Sources told Reuters that Mexican officials would be pausing any future meetings with Chinese automakers.

Automakers such as BYD, SAIC, Geely, Chery, and JAC are reportedly aiming to use new plants in Mexico to sell cheap Chinese electric cars in the United States, avoiding U.S. tariffs, now at 27.5%. The BYD Mexico plant may go forward in spite of the new bill and Mexico’s withdrawing incentives from China.

U.S. Trade Representative Katherine Tai said on April 17 that the U.S. must take “decisive” action to protect electric cars from subsidized Chinese competition, according to Reuters. In a bold statement, Tai said leaving Chinese competition unchecked would cause the U.S. to lose the ability to produce electric vehicles.

Tesla’s New Gigafactory in Nuevo León, Mexico

A proposed Tesla manufacturing plant is planned to be constructed near Monterrey, Mexico, named Gigafactory Mexico (also known as Gigafactory 6). Production at the facility may begin as soon as 2026.

The Tesla Mexico factory will cost approximately $10 billion and employ thousands of workers when complete.

Ford and GM’s Agreements With CATL Under Fire

Image care of General Motors

In April 2024, Chinese battery company CATL began discussions with General Motors about an LFP battery licensing agreement covering lithium iron phosphate batteries. The agreement would build a joint GM and CATL battery plant in North America. The agreement could be similar to the EV battery agreement between Ford and CATL.

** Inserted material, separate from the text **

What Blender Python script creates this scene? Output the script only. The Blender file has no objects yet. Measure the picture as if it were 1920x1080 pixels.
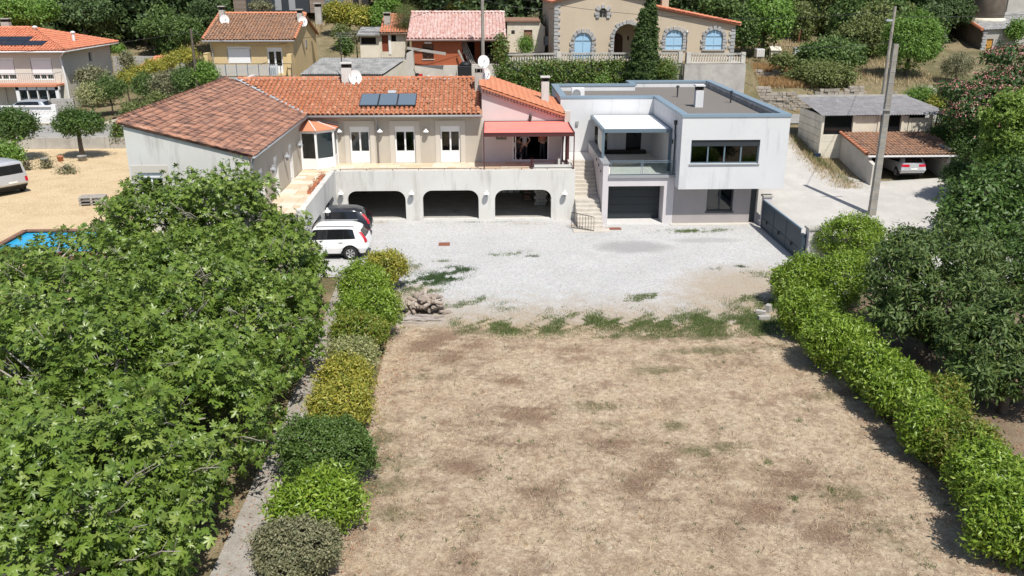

These agreements could be under threat from the proposed End Chinese Dominance of Electric Vehicles in America Act of 2024.

Volkswagen’s New EV Platform in China May Compete With BYD

VW is seeking to regain EV market share in China, according to Reuters. Volkswagen AG said in April 2024 it has developed an innovative new architecture for intelligent EVs with its Chinese partner Xpeng. Volkswagen plans to use the China Electrical Architecture in China-developed EVs beginning in 2026.

The company said it would achieve a cost reduction target of 40% for its China-developed platform.